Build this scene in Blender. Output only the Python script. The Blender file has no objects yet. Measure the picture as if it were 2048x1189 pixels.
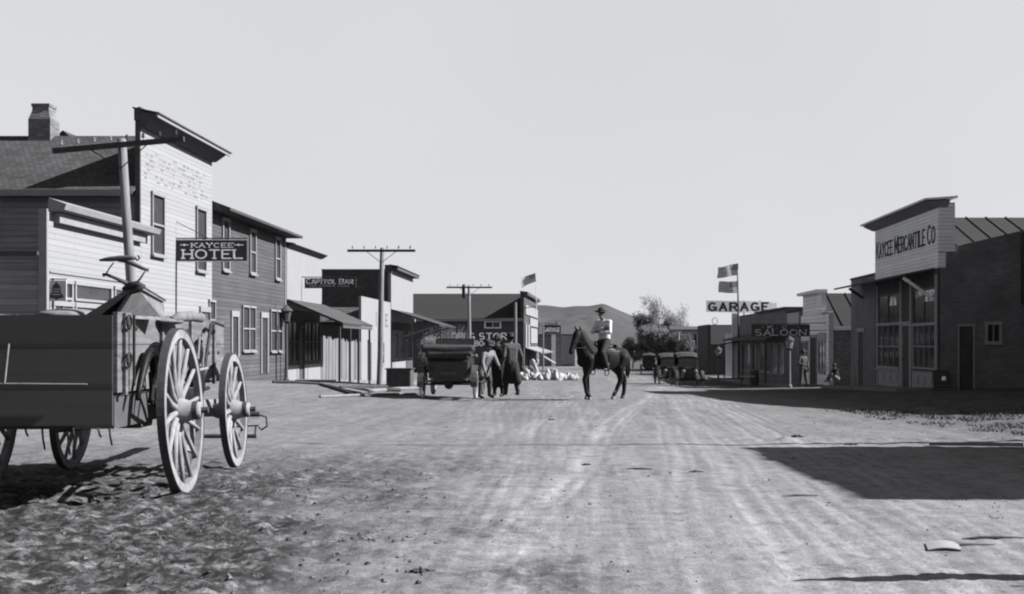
import bpy, bmesh, math, random
import numpy as np
from mathutils import Vector, Matrix
random.seed(7); RN = np.random.RandomState(11)
PI = math.pi; R = math.radians
S = bpy.context.scene
C = S.collection

# ------------------------------------------------------------------ camera
CH = 1.24
cam = bpy.data.cameras.new('camera'); camo = bpy.data.objects.new('camera', cam); C.objects.link(camo)
camo.location = (0, 0, CH); camo.rotation_euler = (R(90), 0, 0)
cam.sensor_width = 36; cam.lens = 2450/2048*36
cam.shift_x = -126/2048; cam.shift_y = 93.5/2048
cam.clip_start = .1; cam.clip_end = 6000
S.camera = camo
# ------------------------------------------------------------------ light
SUN_EL, SUN_AZ = R(37), R(1.2)          # sun stands to the right, a hair beyond the picture plane
w = bpy.data.worlds.new('World'); S.world = w; w.use_nodes = True
nt = w.node_tree; nt.nodes.clear()
out = nt.nodes.new('ShaderNodeOutputWorld'); bg = nt.nodes.new('ShaderNodeBackground')
sky = nt.nodes.new('ShaderNodeTexSky'); sky.sky_type = 'NISHITA'; sky.sun_disc = False
sky.sun_elevation = SUN_EL; sky.sun_rotation = R(90)-SUN_AZ
sky.dust_density = 3; sky.air_density = 1.0
bw = nt.nodes.new('ShaderNodeRGBToBW'); mx = nt.nodes.new('ShaderNodeMix'); mx.data_type = 'RGBA'
# monochrome film: the low sky burns out to an even pale tone, the upper sky keeps the darker clear-sky value
tcw = nt.nodes.new('ShaderNodeTexCoord'); spw = nt.nodes.new('ShaderNodeSeparateXYZ'); mr = nt.nodes.new('ShaderNodeMapRange'); mr.interpolation_type = 'SMOOTHSTEP'
mr.inputs[1].default_value = .27; mr.inputs[2].default_value = .6; mr.inputs[3].default_value = .97; mr.inputs[4].default_value = .0
nt.links.new(tcw.outputs['Generated'], spw.inputs[0]); nt.links.new(spw.outputs[2], mr.inputs[0]); nt.links.new(mr.outputs[0], mx.inputs[0])
mx.inputs[7].default_value = (2.03, 2.045, 2.12, 1)
nt.links.new(sky.outputs[0], bw.inputs[0]); mq = nt.nodes.new('ShaderNodeMath'); mq.operation = 'MULTIPLY'; mq.inputs[1].default_value = .24
nt.links.new(bw.outputs[0], mq.inputs[0]); nt.links.new(mq.outputs[0], mx.inputs[6])
nz = nt.nodes.new('ShaderNodeTexNoise'); nz.inputs['Scale'].default_value = 2.2; nz.inputs['Detail'].default_value = 5
rw = nt.nodes.new('ShaderNodeMapRange'); rw.inputs[1].default_value = .3; rw.inputs[2].default_value = .7; rw.inputs[3].default_value = .965; rw.inputs[4].default_value = 1.03
el = nt.nodes.new('ShaderNodeMapRange'); el.inputs[1].default_value = 0; el.inputs[2].default_value = .3; el.inputs[3].default_value = 1.03; el.inputs[4].default_value = .95
nt.links.new(tcw.outputs['Generated'], nz.inputs['Vector']); nt.links.new(nz.outputs[0], rw.inputs[0]); nt.links.new(spw.outputs[2], el.inputs[0])
mm = nt.nodes.new('ShaderNodeMath'); mm.operation = 'MULTIPLY'; nt.links.new(rw.outputs[0], mm.inputs[0]); nt.links.new(el.outputs[0], mm.inputs[1])
mv = nt.nodes.new('ShaderNodeVectorMath'); mv.operation = 'SCALE'; nt.links.new(mx.outputs[2], mv.inputs[0]); nt.links.new(mm.outputs[0], mv.inputs[3])
nt.links.new(mv.outputs[0], bg.inputs[0]); bg.inputs[1].default_value = .12
nt.links.new(bg.outputs[0], out.inputs[0])
sl = bpy.data.lights.new('sun', 'SUN'); sl.energy = 5; sl.angle = R(.5); sl.color = (1, 1, 1)
so = bpy.data.objects.new('sun', sl); C.objects.link(so)
sd = Vector((math.cos(SUN_EL)*math.cos(SUN_AZ), math.cos(SUN_EL)*math.sin(SUN_AZ), math.sin(SUN_EL)))
so.rotation_euler = sd.to_track_quat('Z', 'Y').to_euler(); so.location = (30, 0, 30)
S.view_settings.view_transform = 'Standard'; S.view_settings.look = 'None'
S.view_settings.gamma = 1; S.view_settings.use_curve_mapping = False
S.view_settings.exposure = 1.6
S.render.engine = 'CYCLES'
S.cycles.max_bounces = 6
S.cycles.filter_width = 2.1

# ------------------------------------------------------------------ helpers
def X_(u, Y): return (u-1150)/2450*Y
def Z_(v, Y): return CH-(v-688)/2450*Y

def tag(o, label=None, cat=None, group=None, kind=None):
    if label: o['label'] = label
    if cat: o['category'] = cat
    if group: o['group'] = group
    if kind: o['kind'] = kind
    return o
def thing(name, label, cat, loc=(0,0,0), rotz=0, group=None):
    o = bpy.data.objects.new(name, None); C.objects.link(o)
    o.empty_display_size = .2
    o.location = loc; o.rotation_euler = (0, 0, rotz)
    return tag(o, label, cat, group)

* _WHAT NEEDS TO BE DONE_
Reproduce the material above exactly, first line through the line that contains "C = S.collection", minus the pictures.

* _PROBLEM SOLUTION_
Build this scene in Blender. Output only the Python script. The Blender file has no objects yet. Measure the picture as if it were 2048x1189 pixels.
import bpy, bmesh, math, random
import numpy as np
from mathutils import Vector, Matrix
random.seed(7); RN = np.random.RandomState(11)
PI = math.pi; R = math.radians
S = bpy.context.scene
C = S.collection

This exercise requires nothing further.